En déclarant Hamid Karzaï vainqueur de l'élection présidentielle afghane, hier matin, la Commission électorale indépendante du pays a fait une croix sur le deuxième tour de scrutin qui devait avoir lieu vendredi et mis un terme à une saga électorale de 72 jours. Est-ce pour autant la fin des maux de tête politiques de l'Afghanistan? Survol des principaux enjeux.

Q Pourquoi Hamid Karzaï a-t-il remporté les élections?

R La Commission électorale indépendante (IEC) de l'Afghanistan a nommé Hamid Karzaï vainqueur moins de 24 heures après qu'Abdullah Abdullah, le candidat qui devait faire face au président sortant le 7 novembre, se soit retiré de la course. Le président de l'IEC, Azizullah Lodin a expliqué que l'annulation du deuxième tour s'imposait puisqu'un seul candidat était en lice. Par ailleurs, il a affirmé que le coût d'un deuxième tour et les inquiétudes liées à la sécurité avaient pesé dans la balance. Les talibans promettant des attentats à l'approche du vote.

 

Q Pourquoi Abdullah Abdullah a-t-il lancé l'éponge?

R Lorsque la tenue d'un deuxième tour a été annoncé, l'ancien ministre des Affaires étrangères, qui a récolté 30% des voix lors du premier tour du 20 août, a affirmé qu'il participerait si Hamid Karzaï répondait favorablement à plusieurs demandes, dont celle de mettre à pied le président de l'IEC et trois ministres. Abdullah Abdullah estime que ces hommes ont été complices des fraudes électorales qui ont mené à l'annulation de plus d'un million de bulletins de vote. Hamid Karzaï a rejeté d'un revers de main l'ultimatum. Estimant que le second tour ne serait pas plus propre que le premier, Abdullah Abdullah a tiré sa révérence dimanche.

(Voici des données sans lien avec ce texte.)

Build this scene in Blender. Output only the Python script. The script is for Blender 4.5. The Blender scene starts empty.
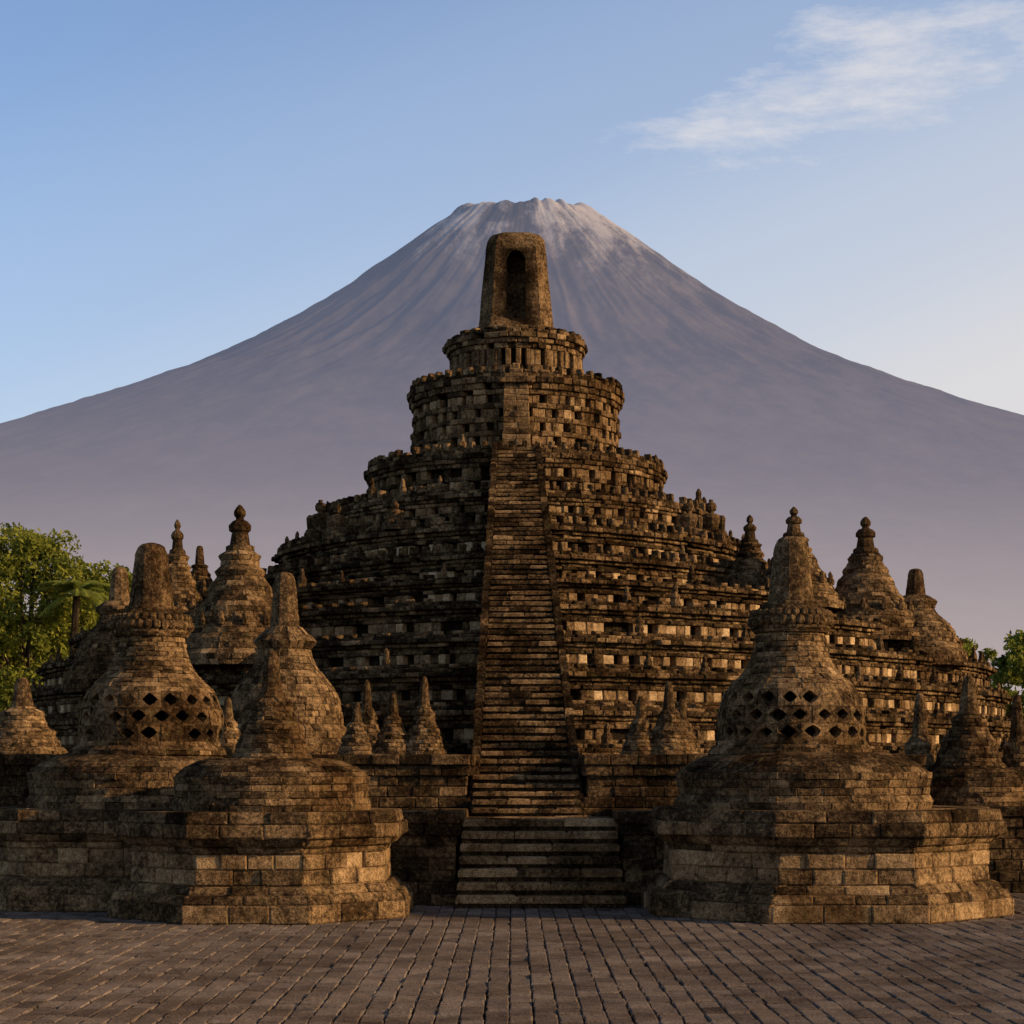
import bpy, math, random, bmesh
import numpy as np
from mathutils import Vector, noise
random.seed(7); rng=np.random.default_rng(7)
scene=bpy.context.scene
# ---------------------------------------------------------------- materials
def nt(m):
    m.use_nodes=True; t=m.node_tree; t.nodes.clear(); return t
def N(t,typ,**k):
    n=t.nodes.new(typ)
    for a,b in k.items(): setattr(n,a,b)
    return n
def ramp(t,stops,interp='LINEAR'):
    r=N(t,'ShaderNodeValToRGB'); cr=r.color_ramp; cr.interpolation=interp
    while len(cr.elements)<len(stops): cr.elements.new(0.5)
    for e,(p,c) in zip(cr.elements,stops):
        e.position=p; e.color=(c[0],c[1],c[2],1)
    return r
def noise_n(t,vec,scale,detail=5,rough=.6):
    n=N(t,'ShaderNodeTexNoise'); n.inputs['Scale'].default_value=scale
    n.inputs['Detail'].default_value=detail; n.inputs['Roughness'].default_value=rough
    t.links.new(vec,n.inputs['Vector']); return n.outputs['Fac']
def math_n(t,op,a,b=None,clamp=False):
    n=N(t,'ShaderNodeMath',operation=op,use_clamp=clamp)
    for i,v in enumerate((a,b)):
        if v is None: continue
        if isinstance(v,(int,float)): n.inputs[i].default_value=v
        else: t.links.new(v,n.inputs[i])
    return n.outputs[0]
def mixc(t,fac,a,b,blend='MIX'):
    n=N(t,'ShaderNodeMix',data_type='RGBA',blend_type=blend)
    for s,v in ((0,fac),(6,a),(7,b)):
        if isinstance(v,(int,float)): n.inputs[s].default_value=v
        elif isinstance(v,tuple): n.inputs[s].default_value=(*v,1)
        else: t.links.new(v,n.inputs[s])
    return n.outputs[2]
def stone_mat(name,stops,bump=.6,stain=.75,moss=True,mott=1.0,dist=.05):
    m=bpy.data.materials.new(name); t=nt(m); L=t.links
    tc=N(t,'ShaderNodeTexCoord').outputs['Object']
    at=N(t,'ShaderNodeAttribute',attribute_name='tint').outputs['Fac']
    n1=noise_n(t,tc,1.7,4,.65); n2=noise_n(t,tc,13,4,.75)
    n4=noise_n(t,tc,45,2,.7)
    v=math_n(t,'ADD',at,math_n(t,'MULTIPLY',math_n(t,'SUBTRACT',n1,.5),.8))
    v=math_n(t,'ADD',v,math_n(t,'MULTIPLY',math_n(t,'SUBTRACT',n2,.5),1.1*mott),True)
    r=ramp(t,stops); L.new(v,r.inputs[0]); col=r.outputs[0]
    n3=noise_n(t,tc,.5,5,.72)
    s=ramp(t,[(.44,(0,0,0)),(.60,(1,1,1))]); L.new(n3,s.inputs[0])
    col=mixc(t,math_n(t,'MULTIPLY',s.outputs[0],stain),col,mixc(t,1.0,col,(.34,.29,.25),'MULTIPLY'))
    if moss:
        s2=ramp(t,[(.55,(0,0,0)),(.68,(1,1,1))]); L.new(noise_n(t,tc,4.3,5,.8),s2.inputs[0])
        col=mixc(t,math_n(t,'MULTIPLY',s2.outputs[0],.3),col,(.28,.22,.09))
    pit=ramp(t,[(.33,(.36,.36,.36)),(.5,(1,1,1)),(.7,(1.3,1.3,1.3))]); L.new(n4,pit.inputs[0])
    col=mixc(t,1.0,col,pit.outputs[0],'MULTIPLY')
    b=N(t,'ShaderNodeBsdfDiffuse'); L.new(col,b.inputs['Color']); b.inputs['Roughness'].default_value=.3
    bp=N(t,'ShaderNodeBump'); bp.inputs['Strength'].default_value=bump; bp.inputs['Distance'].default_value=dist
    hh=math_n(t,'ADD',n2,math_n(t,'MULTIPLY',n4,.4))
    L.new(hh,bp.inputs['Height']); L.new(bp.outputs[0],b.inputs['Normal'])
    o=N(t,'ShaderNodeOutputMaterial'); L.new(b.outputs[0],o.inputs[0]); return m
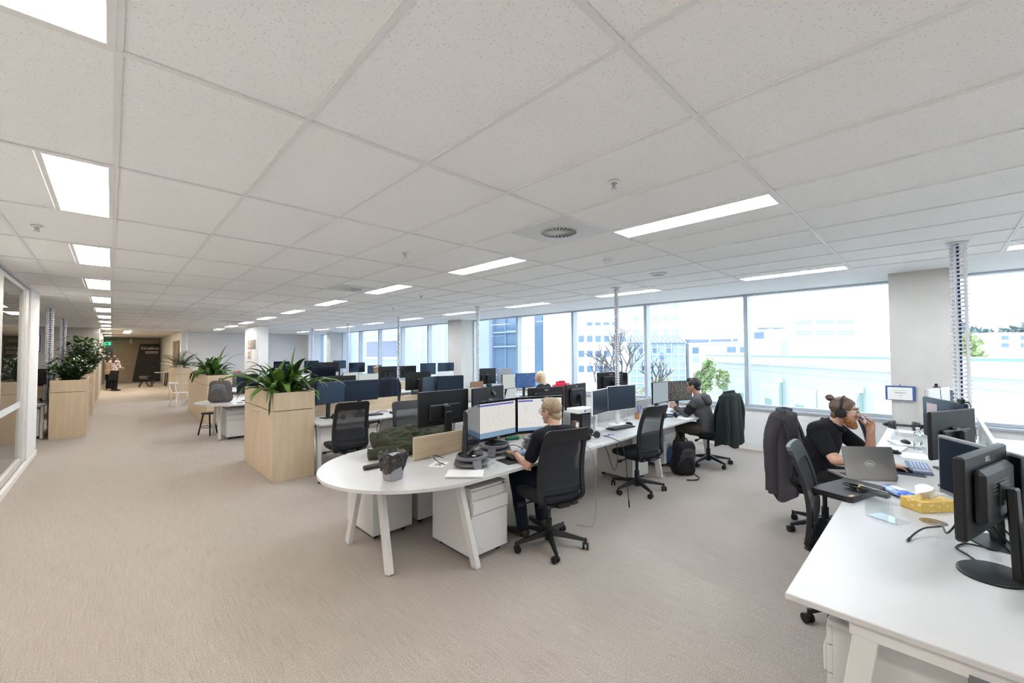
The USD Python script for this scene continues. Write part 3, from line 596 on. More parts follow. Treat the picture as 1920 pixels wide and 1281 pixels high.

Q Abdullah Abdullah a-t-il reçu quelque chose en échange de son désistement?

R On l'ignore. On sait cependant que des pourparlers ont eu lieu entre les deux camps. Lisant entre les lignes, plusieurs experts notent que le fait qu'Abdullah n'ait pas demandé à ses supporters de manifester ou de boycotter le deuxième tour pourrait indiquer que les deux politiciens ont conclu un accord derrière des portes closes.

Q Comment la communauté internationale réagit-elle à la réélection d'Hamid Karzai?

R La réaction du président des États-Unis en dit long. Hier, Barack Obama a appelé Hamid Karzaï pour le féliciter, mais lui a envoyé le pot en même temps que les fleurs. Il l'a enjoint de faire le ménage dans son administration. «La preuve ne sera pas dans les mots, mais dans les actions», a martelé Obama. Le Canada a emprunté la même voie, enjoignant Karzaï à la «bonne gouvernance».

Q Quel rôle la communauté internationale a-t-elle joué dans l'annulation du second tour?

R Contradictoire. Les diplomates des États-Unis et de l'Europe n'ont pas hésité à tordre le bras d'Hamid Karzaï pour qu'il accepte de participer au deuxième tour, espérant rétablir la légitimité du processus électoral. Cependant, les mêmes diplomates ont travaillé très fort pour qu'il y ait un accord entre les deux rivaux, de manière à annuler ce deuxième tour. Plusieurs gouvernements craignaient de mettre la vie de leurs militaires déployés en Afghanistan en danger pour un vote dont l'issue ne faisait pas de doute. La victoire de Karzai semblait inévitable.

Q Quelle est la prochaine étape pour Hamid Karzaï?

R Ce dernier doit maintenant former un nouveau gouvernement. On verra alors si le président afghan a décidé de faire une place à Abdullah Abdullah dans un gouvernement d'unité.

Q Que signifie l'issue de cette élection pour la mission de l'OTAN en Afghanistan?

R La saga électorale de 72 derniers jours a paralysé l'OTAN et les gouvernements étrangers qui veulent revoir leur stratégie en Afghanistan, où les talibans leur donnent de plus en plus de fil à retordre. On s'attend notamment à ce que le président Obama annonce, au cours des trois prochaines semaines, s'il compte y envoyer 44 000 troupes de plus comme le lui suggère le général Stanley McChrystal.